機体把持装置は左右のアームで構成され、ML5の左右のタワーに設置。アームは最初、下がった状態になっているが、「前へならえ」の動きでロケットの横まで上げ、そこから半円状のハンドを内側に回転させ、第1段を固定する。まだ搭載していないが、ハンドの内側にはチューブを付け、把持時にはそれを膨らませ、やさしく抱える仕組みだ。

  • MHI新津プロマネが動きを説明

    MHI新津プロマネが動きを説明。このようにアームを前に出してから、ハンドを内側にクイッと捻る

現在、機体把持装置はML5に装着はされているものの、2号機の機体移動では動かさない。まだ未完成で、今後、システム試験などを行ってから実用化することになるが、主に使うことになるのは「H3-24L」形態だという。

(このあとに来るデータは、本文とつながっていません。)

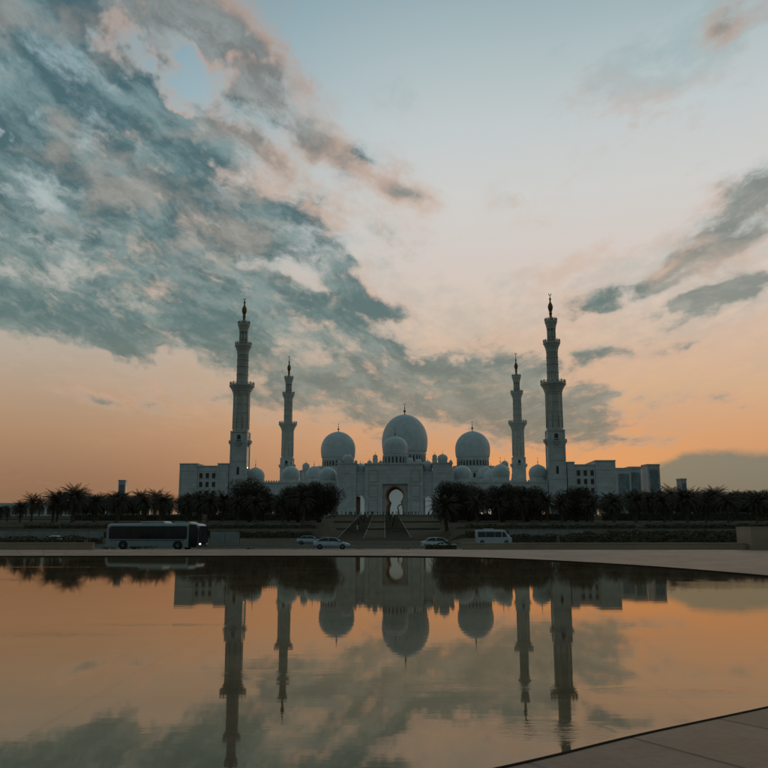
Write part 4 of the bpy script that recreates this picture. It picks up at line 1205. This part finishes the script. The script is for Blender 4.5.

H3のコンフィギュレーションの中で、最もシンプルなのは、ブースタが付かない「H3-30S」形態だ。この状態が最も軽く、風の影響が一番大きそうだが、重いブースタが4本も根元に付いて、安定しているように見えるH3-24Lで機体の把持が必要となるのはなぜなのか。じつは、問題となるのは、固有振動数の方なのだ。

  • H3のコンフィギュレーション

    H3のコンフィギュレーション。機体把持装置は主にH3-24L用となる (C)JAXA

H3は、機体移動中に風速が15m/s以下という制約条件がある。重いH3-24Lは固有振動数が低く、共振が起きる風速がその制約以下まで下がってしまうのだという。そのままだと、H3-24Lだけ制約条件を厳しくする必要があり、打ち上げの延期が増えてしまう。運用条件を変えないですむよう、機体把持装置を開発した、というわけだ。

前述のように、今回の2号機で機体把持装置は使われないのだが、機体移動で初めて見ることができるので、プレススタンドからしっかり撮影してきたいと思う。